Entendo que as igrejas estão perdendo uma grande oportunidade porque penso que elas dispõem de tudo para fazer da religião um meio de conscientização e transformação social, assim como pretenderam fazer do catolicismo os cristãos inspirados pela Teologia da Libertação de Paulo Freire, pensador pelo qual eu tenho imensa admiração. As igrejas poderiam corrigir o insucesso das escolas nessa empreitada, porém o fenômeno da evasão das igrejas, em especial por parte de jovens evangélicos, indica que elas estão trilhando o caminho oposto.

Hoje, a evasão de jovens das igrejas evangélicas demonstra que a juventude não ocupa mais o lugar de protagonismo no fazer religioso que ocupou em tempos passados. Não havendo uma mudança drástica na postura hegemônica das igrejas, esse movimento de evasão tende a crescer, o que acabará representando o enfraquecimento e o fracasso das igrejas em fazer da juventude a força motora de transformação social.
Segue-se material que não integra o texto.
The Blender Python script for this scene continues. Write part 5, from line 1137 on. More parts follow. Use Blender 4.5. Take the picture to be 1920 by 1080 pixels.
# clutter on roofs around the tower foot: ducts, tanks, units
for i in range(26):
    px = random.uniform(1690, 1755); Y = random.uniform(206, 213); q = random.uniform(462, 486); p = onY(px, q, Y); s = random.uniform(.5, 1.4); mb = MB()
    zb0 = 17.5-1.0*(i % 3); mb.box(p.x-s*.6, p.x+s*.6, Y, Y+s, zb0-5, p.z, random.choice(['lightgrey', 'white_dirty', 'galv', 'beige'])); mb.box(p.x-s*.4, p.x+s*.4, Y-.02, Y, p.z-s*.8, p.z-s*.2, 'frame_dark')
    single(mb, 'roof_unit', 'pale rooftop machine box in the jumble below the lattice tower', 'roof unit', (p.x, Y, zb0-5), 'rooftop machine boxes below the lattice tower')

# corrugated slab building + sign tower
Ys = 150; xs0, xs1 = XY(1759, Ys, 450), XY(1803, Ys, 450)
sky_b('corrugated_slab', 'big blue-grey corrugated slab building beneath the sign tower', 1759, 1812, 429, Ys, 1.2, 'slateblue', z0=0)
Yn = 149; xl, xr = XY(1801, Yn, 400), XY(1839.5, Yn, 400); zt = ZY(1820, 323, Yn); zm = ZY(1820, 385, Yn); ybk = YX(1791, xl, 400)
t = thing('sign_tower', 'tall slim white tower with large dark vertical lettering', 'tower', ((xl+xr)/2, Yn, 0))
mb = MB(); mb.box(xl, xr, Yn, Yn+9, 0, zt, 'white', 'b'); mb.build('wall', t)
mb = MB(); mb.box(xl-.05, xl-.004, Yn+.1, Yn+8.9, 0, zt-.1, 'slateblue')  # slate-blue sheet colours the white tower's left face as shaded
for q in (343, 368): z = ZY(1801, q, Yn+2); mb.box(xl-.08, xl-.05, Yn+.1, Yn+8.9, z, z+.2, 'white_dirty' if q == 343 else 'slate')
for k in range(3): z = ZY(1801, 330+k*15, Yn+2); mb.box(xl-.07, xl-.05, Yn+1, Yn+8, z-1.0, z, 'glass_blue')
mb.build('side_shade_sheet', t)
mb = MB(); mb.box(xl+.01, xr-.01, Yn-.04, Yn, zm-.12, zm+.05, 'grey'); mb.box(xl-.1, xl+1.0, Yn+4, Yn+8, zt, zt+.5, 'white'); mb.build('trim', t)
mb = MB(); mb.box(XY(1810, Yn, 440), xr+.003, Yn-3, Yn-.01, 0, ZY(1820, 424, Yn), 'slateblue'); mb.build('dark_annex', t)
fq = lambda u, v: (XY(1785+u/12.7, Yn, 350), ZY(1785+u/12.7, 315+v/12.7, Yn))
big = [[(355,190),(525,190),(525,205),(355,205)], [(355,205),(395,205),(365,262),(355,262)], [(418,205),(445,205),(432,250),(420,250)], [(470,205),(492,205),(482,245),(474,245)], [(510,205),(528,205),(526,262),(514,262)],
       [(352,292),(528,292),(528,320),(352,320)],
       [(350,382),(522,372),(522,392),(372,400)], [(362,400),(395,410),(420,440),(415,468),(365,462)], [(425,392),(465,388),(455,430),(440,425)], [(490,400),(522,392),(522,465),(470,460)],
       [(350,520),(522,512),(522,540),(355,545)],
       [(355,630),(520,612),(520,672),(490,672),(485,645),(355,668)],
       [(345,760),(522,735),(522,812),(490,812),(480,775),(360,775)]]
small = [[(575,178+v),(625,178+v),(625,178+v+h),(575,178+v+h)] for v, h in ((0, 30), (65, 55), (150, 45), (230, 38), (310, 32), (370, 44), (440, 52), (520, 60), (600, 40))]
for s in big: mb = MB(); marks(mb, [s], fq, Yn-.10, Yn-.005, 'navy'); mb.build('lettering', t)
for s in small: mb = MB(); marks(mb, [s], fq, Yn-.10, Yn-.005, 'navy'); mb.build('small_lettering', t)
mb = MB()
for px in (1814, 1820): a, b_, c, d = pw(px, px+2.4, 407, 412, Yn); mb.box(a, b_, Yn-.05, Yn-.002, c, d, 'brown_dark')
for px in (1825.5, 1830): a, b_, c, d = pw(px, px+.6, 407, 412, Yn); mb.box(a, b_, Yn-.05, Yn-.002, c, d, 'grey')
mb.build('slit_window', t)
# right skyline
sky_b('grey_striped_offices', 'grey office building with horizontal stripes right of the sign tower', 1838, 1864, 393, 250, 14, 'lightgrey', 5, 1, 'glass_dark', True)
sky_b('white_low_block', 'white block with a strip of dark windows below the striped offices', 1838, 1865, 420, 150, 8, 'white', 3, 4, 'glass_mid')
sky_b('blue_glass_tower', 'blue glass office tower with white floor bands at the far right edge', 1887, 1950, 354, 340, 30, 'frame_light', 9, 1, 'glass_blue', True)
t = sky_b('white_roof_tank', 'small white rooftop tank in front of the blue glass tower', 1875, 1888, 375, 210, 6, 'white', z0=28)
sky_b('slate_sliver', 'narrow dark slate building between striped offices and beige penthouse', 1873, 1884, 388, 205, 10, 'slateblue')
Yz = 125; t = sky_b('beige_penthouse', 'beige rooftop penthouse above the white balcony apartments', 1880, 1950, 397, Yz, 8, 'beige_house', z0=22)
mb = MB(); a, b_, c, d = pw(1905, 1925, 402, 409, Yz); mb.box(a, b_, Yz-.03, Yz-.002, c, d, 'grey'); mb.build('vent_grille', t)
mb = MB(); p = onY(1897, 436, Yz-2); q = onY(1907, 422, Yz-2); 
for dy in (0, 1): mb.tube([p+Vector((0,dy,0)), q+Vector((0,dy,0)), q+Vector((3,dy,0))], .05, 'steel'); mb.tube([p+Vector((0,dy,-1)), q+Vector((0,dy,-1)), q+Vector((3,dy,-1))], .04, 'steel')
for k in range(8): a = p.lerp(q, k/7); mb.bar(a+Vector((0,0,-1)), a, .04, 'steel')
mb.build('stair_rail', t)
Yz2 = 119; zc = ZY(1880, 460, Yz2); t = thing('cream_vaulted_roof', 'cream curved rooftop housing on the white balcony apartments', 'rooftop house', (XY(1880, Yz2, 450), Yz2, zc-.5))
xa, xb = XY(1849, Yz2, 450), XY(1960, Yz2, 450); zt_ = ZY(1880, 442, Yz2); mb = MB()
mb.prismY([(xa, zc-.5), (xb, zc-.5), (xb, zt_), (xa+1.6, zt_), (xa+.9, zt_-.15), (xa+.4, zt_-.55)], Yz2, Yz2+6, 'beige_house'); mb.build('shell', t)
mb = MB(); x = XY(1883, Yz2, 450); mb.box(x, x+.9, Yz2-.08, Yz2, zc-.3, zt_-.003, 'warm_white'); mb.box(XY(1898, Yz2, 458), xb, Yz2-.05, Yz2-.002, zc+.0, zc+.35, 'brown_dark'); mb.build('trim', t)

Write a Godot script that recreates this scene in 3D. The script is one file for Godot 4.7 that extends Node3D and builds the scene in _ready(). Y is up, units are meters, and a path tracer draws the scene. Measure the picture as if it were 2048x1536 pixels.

Por quê? Exponho minha opinião recorrendo àquela imagem da pirâmide social tão frequente nas aulas de história e sociologia. Antes de mais nada, o problema aqui exposto nos faz recordar que as igrejas também refletem a realidade social brasileira e seus conflitos. Não deveria causar surpresas, portanto, o reconhecimento da vigência das hierarquias de poder e dos antagonismos sociais no interior das igrejas. Na base da pirâmide social brasileira estão os despossuídos, ou, no nosso caso, a massa de evangélicos provenientes dos estratos mais pobres da população. O meio da nossa pirâmide é ocupado por aqueles líderes religiosos que são os responsáveis diretos pela disseminação da ideologia dominante. Em cima encontram-se os representantes do poder capitalista que exercem todo tipo de pressão sobre os debaixo. Tudo funciona de modo que o status quo em nada seja alterado.

Como afirmei, um papel decisivo na manutenção da desigualdade social é desempenhado por aqueles que se encontram no meio da pirâmide, os ideólogos que dizem representar o grupo maior dos evangélicos, mas que, descomprometidos com quaisquer projetos de transformação social, apenas servem aos interesses da elite. Mesmo que não reconheçam, tal casta é dominada pelos de cima, aqueles que desejam mais do que tudo conservar o status quo. É na conduta desses sujeitos que reside o perigo. Tais líderes falam em nome da maioria e às vezes nem conhecem a realidade da maioria.

Nesta altura é necessária uma observação a favor daqueles que vem com otimismo o papel transformador das igrejas. De fato, como eles argumentam, muitos evangélicos lograram conquistar uma ascensão social, subvertendo o lugar que a organização desigual da sociedade inicialmente reservou-lhes. A impressão que eu tenho, porém, é que esse fenômeno é circunscrito a casos individuais. Se nada alterar a tendência mais provável, tais casos serão cada vez mais raros, pois a perspectiva de ascensão econômica por meio da educação deverá ser redimensionada à luz da regressão que observamos no sistema educacional. Em linhas gerais, o projeto educacional promovido pelo atual governo tem contribuído para privar ainda mais o povo das oportunidades de ascensão que floresceriam num cenário hipotético de melhoria da qualidade do ensino regular. Como poderão as oportunidades oferecidas pelas igrejas não se frustrarem devido o saldo perverso do desmonte da educação?

Penso que uma revolução social capaz de corrigir as disparidades e as injustiças da sociedade brasileira só poderia partir debaixo, não do meio, menos ainda do topo da nossa pirâmide. É em sua base que deveriam surgir caminhos que nos permitissem atravessar os graves problemas sociais que historicamente atingem os brasileiros mais vulneráveis. Se esse movimento não surgir da base, a promessa do evangélico brasileiro como realizador de uma grande transformação social em benefício dos mais pobres estará fadada a morrer. Como as ações de pastores e líderes religiosos seriam essenciais para despertar a consciência das bases necessária a qualquer movimento realmente transformador, pelo que apontei aqui, não teríamos motivo para confiar numa tal revolução.

Com exceção de alguns pequenos grupos e de alguns movimentos circunscritos de evangélicos engajados na transformação social, as igrejas pouco tem contribuído para uma transformação radical da sociedade. Mesmo no caso de depositarmos nossas esperanças nessas iniciativas minoritárias, os problemas e as dificuldades que os evangélicos progressistas enfrentam para se organizarem sugerem que se por acaso essas iniciativas se multiplicarem, ainda assim seria necessário um longo tempo para que os primeiros frutos pudessem ser colhidos.